A carbon credit is a tradable permit scheme, which gives the owner the right to emit one tone of carbon dioxide. Businesses that produce emissions, which is over the quota assigned to them, they must buy carbon credit for their excess emissions. ACCA Pakistan is also of the opinion that appropriate tax incentives should be given to help develop Pakistan's environmental industry and to raise awareness of environmental protection. In order to ensure a more equitable tax regime, ACCA Pakistan proposed a social security system where there are special tax exemptions for widows, single women and elderly citizens.

Dr Afra Sajjad, Head of Policy Department said that the Association of Chartered Certified Accountants is the largest and fastest-growing global professional accountancy body with 296,000 students and 115,000 members in 170 countries. We aim to offer the first choice qualifications to people of application, ability and ambition around the world who seek a rewarding career in accountancy, finance and management, she added.

Muhammad Arshad, Head of Internal Audit and Taxation, First Fidelity Leasing Modarba told the author of this article that structural deficiencies, sector wise imbalances, political interference/ exemption, misuse of tax money, short term policies, lack of meaningful information, cumbersome procedures are some reasons for low tax revenue and compliance.
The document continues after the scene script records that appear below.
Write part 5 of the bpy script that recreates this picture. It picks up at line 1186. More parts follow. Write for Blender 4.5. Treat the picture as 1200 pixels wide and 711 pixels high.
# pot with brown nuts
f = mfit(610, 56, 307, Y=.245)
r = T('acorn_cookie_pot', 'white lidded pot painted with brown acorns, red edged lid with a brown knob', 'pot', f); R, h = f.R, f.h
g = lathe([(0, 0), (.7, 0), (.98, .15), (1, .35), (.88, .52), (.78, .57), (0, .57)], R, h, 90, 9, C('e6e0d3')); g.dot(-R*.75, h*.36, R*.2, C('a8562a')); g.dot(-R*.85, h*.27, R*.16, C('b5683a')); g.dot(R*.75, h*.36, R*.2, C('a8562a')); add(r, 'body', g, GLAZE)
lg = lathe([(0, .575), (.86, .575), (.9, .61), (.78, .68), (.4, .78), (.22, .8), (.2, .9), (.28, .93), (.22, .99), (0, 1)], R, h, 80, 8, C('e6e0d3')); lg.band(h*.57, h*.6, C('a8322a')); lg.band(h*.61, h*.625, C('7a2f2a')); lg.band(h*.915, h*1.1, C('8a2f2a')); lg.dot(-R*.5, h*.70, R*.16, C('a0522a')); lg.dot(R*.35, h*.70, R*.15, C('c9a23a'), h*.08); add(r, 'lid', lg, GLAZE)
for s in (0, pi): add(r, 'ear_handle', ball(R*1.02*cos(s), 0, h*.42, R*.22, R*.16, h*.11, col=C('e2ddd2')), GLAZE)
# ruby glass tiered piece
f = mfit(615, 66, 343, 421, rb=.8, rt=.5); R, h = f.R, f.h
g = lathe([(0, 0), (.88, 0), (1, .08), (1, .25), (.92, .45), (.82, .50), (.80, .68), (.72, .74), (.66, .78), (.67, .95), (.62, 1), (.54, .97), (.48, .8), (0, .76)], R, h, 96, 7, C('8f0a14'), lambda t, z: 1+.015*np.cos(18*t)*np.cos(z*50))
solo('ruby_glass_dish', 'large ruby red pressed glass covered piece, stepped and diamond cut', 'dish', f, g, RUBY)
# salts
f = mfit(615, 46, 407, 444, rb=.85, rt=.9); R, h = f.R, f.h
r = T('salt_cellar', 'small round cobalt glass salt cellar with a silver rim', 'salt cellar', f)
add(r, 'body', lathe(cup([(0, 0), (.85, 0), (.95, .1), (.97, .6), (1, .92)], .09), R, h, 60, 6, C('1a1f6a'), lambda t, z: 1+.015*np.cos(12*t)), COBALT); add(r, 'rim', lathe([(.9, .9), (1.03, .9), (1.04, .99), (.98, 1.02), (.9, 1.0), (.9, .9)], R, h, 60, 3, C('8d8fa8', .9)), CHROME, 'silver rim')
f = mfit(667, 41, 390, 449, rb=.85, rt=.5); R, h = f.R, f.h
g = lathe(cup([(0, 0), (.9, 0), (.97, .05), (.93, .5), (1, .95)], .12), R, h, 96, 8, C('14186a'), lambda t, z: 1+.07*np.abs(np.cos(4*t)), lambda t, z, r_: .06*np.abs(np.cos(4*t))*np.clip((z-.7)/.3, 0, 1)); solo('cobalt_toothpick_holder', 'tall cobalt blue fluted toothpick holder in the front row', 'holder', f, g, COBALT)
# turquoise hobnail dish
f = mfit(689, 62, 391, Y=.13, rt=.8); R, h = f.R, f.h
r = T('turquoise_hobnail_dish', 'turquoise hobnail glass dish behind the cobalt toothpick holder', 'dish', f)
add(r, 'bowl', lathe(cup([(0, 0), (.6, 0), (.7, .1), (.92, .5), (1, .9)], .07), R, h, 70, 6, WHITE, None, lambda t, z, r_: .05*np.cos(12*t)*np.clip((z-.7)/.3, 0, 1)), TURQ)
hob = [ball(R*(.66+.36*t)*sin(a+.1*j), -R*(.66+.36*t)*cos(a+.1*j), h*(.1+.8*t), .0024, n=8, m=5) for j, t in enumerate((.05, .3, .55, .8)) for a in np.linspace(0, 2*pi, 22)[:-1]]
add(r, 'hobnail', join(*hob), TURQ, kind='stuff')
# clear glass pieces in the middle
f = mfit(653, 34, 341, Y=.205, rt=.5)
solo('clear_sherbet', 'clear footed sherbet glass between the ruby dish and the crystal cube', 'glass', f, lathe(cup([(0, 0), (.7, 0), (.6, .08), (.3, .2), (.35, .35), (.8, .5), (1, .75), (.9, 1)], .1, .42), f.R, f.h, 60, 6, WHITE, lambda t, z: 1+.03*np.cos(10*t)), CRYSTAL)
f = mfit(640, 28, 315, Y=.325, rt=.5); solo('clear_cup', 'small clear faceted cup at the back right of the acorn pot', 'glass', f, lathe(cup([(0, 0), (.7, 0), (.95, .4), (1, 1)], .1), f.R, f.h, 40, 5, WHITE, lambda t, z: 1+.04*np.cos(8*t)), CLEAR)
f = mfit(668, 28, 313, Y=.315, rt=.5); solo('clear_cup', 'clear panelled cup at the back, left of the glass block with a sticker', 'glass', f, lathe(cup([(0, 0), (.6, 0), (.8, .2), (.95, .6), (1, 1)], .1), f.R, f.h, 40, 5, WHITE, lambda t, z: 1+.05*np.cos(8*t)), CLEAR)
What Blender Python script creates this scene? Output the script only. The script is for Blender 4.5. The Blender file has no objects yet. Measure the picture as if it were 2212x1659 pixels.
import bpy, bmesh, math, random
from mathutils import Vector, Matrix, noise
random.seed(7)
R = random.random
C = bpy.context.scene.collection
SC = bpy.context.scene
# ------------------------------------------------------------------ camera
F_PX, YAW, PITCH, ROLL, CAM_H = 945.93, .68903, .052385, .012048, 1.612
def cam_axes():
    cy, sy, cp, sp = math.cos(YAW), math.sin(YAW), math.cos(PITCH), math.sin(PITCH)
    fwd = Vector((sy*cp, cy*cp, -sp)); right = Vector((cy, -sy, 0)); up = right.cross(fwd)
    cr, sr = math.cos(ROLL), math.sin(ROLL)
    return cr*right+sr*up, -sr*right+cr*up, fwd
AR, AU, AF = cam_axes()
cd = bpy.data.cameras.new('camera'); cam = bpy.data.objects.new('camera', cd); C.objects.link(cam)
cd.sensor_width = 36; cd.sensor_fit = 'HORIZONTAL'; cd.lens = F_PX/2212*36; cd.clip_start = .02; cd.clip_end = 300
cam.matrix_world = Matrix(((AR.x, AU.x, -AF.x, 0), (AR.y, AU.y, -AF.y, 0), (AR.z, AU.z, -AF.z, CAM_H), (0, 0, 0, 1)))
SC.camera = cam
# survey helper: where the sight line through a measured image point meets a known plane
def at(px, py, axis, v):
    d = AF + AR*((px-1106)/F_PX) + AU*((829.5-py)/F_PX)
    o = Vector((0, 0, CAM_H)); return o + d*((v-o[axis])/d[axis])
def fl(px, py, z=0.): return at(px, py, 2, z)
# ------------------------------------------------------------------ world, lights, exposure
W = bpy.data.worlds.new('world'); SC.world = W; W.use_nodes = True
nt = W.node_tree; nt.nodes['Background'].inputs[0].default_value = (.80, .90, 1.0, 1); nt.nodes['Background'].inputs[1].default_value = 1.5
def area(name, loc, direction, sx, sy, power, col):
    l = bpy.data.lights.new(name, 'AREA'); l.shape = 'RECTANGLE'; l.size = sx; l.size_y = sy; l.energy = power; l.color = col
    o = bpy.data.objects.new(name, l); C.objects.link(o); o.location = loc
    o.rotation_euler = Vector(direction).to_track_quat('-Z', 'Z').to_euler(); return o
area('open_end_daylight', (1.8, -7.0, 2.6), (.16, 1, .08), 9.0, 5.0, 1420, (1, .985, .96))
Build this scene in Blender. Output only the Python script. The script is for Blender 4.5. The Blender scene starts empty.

In his proposal on real estate taxation, he suggested that CVT must be replaced with Capital Gains Tax while provincial stamp duty and other charges should be slashed. He endorsed CBR's proposal to levy agriculture tax on income instead of land holding. He proposed that agriculture income tax numbers should be issued to taxpayers. He also proposed that section 111(4) of income Tax Ordinance should be amended to stop its misuse by 'Hundi System' users.